■ Task statement
Without omitting anything, return the records precisely as given.

■ Supplied records
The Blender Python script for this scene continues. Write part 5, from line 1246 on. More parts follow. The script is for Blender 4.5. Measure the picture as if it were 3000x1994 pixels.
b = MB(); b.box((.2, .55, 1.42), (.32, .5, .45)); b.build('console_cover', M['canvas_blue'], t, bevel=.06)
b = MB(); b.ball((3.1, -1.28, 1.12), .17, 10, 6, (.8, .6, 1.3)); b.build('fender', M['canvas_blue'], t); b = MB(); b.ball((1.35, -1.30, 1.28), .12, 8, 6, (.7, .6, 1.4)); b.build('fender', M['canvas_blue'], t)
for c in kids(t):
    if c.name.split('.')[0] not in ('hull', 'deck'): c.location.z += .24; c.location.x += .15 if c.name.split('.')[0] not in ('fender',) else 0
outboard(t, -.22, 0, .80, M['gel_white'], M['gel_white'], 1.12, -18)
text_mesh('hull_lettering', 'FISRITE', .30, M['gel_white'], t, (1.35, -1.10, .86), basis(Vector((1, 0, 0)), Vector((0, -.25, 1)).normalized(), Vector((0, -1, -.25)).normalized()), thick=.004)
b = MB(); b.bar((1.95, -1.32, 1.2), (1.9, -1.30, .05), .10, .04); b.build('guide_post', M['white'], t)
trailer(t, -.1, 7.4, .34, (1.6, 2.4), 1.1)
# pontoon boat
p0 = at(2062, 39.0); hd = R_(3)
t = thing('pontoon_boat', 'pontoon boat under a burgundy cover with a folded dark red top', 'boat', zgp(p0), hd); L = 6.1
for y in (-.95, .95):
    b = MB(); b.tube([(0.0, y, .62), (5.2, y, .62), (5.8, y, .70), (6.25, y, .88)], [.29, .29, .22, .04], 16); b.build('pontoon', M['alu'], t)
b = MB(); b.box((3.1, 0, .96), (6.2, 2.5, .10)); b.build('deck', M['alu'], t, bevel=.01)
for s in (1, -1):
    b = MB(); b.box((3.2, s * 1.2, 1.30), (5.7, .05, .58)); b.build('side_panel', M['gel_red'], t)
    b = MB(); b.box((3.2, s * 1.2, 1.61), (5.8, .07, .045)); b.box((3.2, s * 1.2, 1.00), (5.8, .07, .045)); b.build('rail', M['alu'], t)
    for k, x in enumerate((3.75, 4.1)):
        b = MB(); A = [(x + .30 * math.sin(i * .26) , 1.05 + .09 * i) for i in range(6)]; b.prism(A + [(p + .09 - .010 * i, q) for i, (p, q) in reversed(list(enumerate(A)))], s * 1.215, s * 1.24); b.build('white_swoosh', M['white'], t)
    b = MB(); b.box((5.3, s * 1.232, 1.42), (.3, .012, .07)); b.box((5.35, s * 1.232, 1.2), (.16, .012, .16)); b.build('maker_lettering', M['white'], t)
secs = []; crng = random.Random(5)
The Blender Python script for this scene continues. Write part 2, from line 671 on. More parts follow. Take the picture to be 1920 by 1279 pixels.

■ Solution for this exercise
The Blender Python script for this scene continues. Write part 5, from line 1246 on. More parts follow. The script is for Blender 4.5. Measure the picture as if it were 3000x1994 pixels.
b = MB(); b.box((.2, .55, 1.42), (.32, .5, .45)); b.build('console_cover', M['canvas_blue'], t, bevel=.06)
b = MB(); b.ball((3.1, -1.28, 1.12), .17, 10, 6, (.8, .6, 1.3)); b.build('fender', M['canvas_blue'], t); b = MB(); b.ball((1.35, -1.30, 1.28), .12, 8, 6, (.7, .6, 1.4)); b.build('fender', M['canvas_blue'], t)
for c in kids(t):
    if c.name.split('.')[0] not in ('hull', 'deck'): c.location.z += .24; c.location.x += .15 if c.name.split('.')[0] not in ('fender',) else 0
outboard(t, -.22, 0, .80, M['gel_white'], M['gel_white'], 1.12, -18)
text_mesh('hull_lettering', 'FISRITE', .30, M['gel_white'], t, (1.35, -1.10, .86), basis(Vector((1, 0, 0)), Vector((0, -.25, 1)).normalized(), Vector((0, -1, -.25)).normalized()), thick=.004)
b = MB(); b.bar((1.95, -1.32, 1.2), (1.9, -1.30, .05), .10, .04); b.build('guide_post', M['white'], t)
trailer(t, -.1, 7.4, .34, (1.6, 2.4), 1.1)
# pontoon boat
p0 = at(2062, 39.0); hd = R_(3)
t = thing('pontoon_boat', 'pontoon boat under a burgundy cover with a folded dark red top', 'boat', zgp(p0), hd); L = 6.1
for y in (-.95, .95):
    b = MB(); b.tube([(0.0, y, .62), (5.2, y, .62), (5.8, y, .70), (6.25, y, .88)], [.29, .29, .22, .04], 16); b.build('pontoon', M['alu'], t)
b = MB(); b.box((3.1, 0, .96), (6.2, 2.5, .10)); b.build('deck', M['alu'], t, bevel=.01)
for s in (1, -1):
    b = MB(); b.box((3.2, s * 1.2, 1.30), (5.7, .05, .58)); b.build('side_panel', M['gel_red'], t)
    b = MB(); b.box((3.2, s * 1.2, 1.61), (5.8, .07, .045)); b.box((3.2, s * 1.2, 1.00), (5.8, .07, .045)); b.build('rail', M['alu'], t)
    for k, x in enumerate((3.75, 4.1)):
        b = MB(); A = [(x + .30 * math.sin(i * .26) , 1.05 + .09 * i) for i in range(6)]; b.prism(A + [(p + .09 - .010 * i, q) for i, (p, q) in reversed(list(enumerate(A)))], s * 1.215, s * 1.24); b.build('white_swoosh', M['white'], t)
    b = MB(); b.box((5.3, s * 1.232, 1.42), (.3, .012, .07)); b.box((5.35, s * 1.232, 1.2), (.16, .012, .16)); b.build('maker_lettering', M['white'], t)
secs = []; crng = random.Random(5)
The Blender Python script for this scene continues. Write part 2, from line 671 on. More parts follow. Take the picture to be 1920 by 1279 pixels.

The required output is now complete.